Mungiki claims to have thousands of adherents, all drawn from the
Kikuyu, Kenya's largest tribe. The group, whose name means "multitude"
in the Kikuyu language, was inspired by the bloody Mau Mau rebellion of
the 1950s against British colonial rule.
Mungiki began as a group promoting traditional Kikuyu practices,
including female genital mutilation, but gradually became involved in
extortion, murder and providing hired muscle to politicians.
The new report is based on interviews with relatives, police records of
when the young men were in police custody, autopsy reports and other
records kept by the campaigning group, said the foundation's executive
director, Kamau Kingara. The group began by offering legal help to
people living with AIDS six years ago, but over the years has taken on
other cases.
This latest report follows one from the state-funded Kenyan National
Commission on Human Rights released earlier this month that linked
police to the deaths of more than 450 young men in the past five months
in a crackdown on Mungiki.
That report did not explicitly blame the police for the deaths, but said
"circumstantial evidence" linked the police to the killings and said the
force seemed to be blocking efforts to find the killers.

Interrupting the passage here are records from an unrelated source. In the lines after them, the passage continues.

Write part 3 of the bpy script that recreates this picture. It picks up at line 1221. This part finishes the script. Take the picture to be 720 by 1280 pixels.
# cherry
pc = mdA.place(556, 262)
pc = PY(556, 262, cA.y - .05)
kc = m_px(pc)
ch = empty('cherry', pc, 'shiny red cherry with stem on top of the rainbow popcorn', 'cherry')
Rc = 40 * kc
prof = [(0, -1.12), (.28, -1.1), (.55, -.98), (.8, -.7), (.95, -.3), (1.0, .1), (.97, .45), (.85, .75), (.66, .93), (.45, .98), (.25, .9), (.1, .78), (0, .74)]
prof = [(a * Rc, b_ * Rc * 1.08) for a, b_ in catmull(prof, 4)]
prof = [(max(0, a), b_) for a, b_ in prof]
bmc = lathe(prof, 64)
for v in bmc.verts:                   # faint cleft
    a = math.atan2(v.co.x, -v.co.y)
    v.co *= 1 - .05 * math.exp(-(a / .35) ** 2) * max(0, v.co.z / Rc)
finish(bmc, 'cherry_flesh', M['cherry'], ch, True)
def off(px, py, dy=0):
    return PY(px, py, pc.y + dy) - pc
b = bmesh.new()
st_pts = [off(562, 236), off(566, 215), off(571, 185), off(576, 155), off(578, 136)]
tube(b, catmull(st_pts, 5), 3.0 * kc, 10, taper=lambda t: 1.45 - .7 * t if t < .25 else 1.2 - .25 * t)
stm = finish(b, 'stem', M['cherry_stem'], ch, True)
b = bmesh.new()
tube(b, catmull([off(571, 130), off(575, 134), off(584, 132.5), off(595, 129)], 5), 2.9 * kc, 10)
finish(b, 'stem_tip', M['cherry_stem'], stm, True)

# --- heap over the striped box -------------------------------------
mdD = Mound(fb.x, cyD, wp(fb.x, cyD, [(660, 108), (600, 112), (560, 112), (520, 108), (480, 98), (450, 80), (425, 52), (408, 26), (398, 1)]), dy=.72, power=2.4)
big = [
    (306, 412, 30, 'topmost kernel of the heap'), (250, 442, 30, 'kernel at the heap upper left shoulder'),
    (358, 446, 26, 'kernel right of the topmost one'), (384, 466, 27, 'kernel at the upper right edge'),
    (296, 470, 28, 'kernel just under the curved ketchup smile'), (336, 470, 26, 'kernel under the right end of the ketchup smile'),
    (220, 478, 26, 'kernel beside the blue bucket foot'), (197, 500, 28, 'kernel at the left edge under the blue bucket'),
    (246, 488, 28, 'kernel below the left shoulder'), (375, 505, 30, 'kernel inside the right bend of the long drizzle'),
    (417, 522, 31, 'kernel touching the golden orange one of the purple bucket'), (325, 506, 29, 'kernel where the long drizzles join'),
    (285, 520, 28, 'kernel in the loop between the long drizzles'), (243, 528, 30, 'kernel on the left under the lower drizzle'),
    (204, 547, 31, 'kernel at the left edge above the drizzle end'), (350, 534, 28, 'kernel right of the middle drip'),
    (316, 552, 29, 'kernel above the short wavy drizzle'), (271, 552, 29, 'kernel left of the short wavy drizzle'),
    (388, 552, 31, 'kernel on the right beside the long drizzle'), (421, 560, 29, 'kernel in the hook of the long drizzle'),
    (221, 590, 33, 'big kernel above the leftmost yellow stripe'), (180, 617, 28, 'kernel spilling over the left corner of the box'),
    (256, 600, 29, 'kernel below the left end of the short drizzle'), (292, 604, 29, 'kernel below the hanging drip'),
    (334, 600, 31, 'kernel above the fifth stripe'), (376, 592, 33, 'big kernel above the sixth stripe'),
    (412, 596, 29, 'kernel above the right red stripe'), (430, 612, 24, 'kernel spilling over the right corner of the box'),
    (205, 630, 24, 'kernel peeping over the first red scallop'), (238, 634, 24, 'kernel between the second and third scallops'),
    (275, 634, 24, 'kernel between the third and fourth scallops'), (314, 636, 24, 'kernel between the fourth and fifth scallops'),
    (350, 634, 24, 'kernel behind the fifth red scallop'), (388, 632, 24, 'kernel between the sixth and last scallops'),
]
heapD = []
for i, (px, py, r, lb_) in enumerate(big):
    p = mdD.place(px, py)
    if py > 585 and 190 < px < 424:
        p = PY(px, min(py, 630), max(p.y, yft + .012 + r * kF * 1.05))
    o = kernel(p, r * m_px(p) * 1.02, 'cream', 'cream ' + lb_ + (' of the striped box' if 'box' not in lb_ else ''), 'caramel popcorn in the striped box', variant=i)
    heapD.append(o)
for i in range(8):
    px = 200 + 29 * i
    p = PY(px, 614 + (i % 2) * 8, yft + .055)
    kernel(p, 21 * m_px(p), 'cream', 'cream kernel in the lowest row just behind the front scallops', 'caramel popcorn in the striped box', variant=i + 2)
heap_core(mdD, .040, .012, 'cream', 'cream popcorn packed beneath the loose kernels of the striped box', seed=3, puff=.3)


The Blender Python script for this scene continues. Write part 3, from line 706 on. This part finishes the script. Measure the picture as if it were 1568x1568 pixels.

A Mungiki leader, Gitau Njenga, said that a clique within President Mwai
Kibaki's administration was using the police to kill suspected Mungiki
adherents.
Njenga also denied the group was responsible for the killings earlier
this year of more than 27 people, many of whom were beheaded.
"The Mungiki has nothing to do with the beheadings. ... The police
should investigate the true perpetrators of these crimes," Njenga said.
The allegations and denials of police brutality come at a sensitive
time. President Kibaki is seeking re-election this December. His biggest
challenger, Raila Odinga, has promised to rid the country of Mungiki
within a month if he is elected president.
Mungiki members threatened to disrupt the elections and circulated
leaflets in July calling on Kenyan youth to rise up against the government.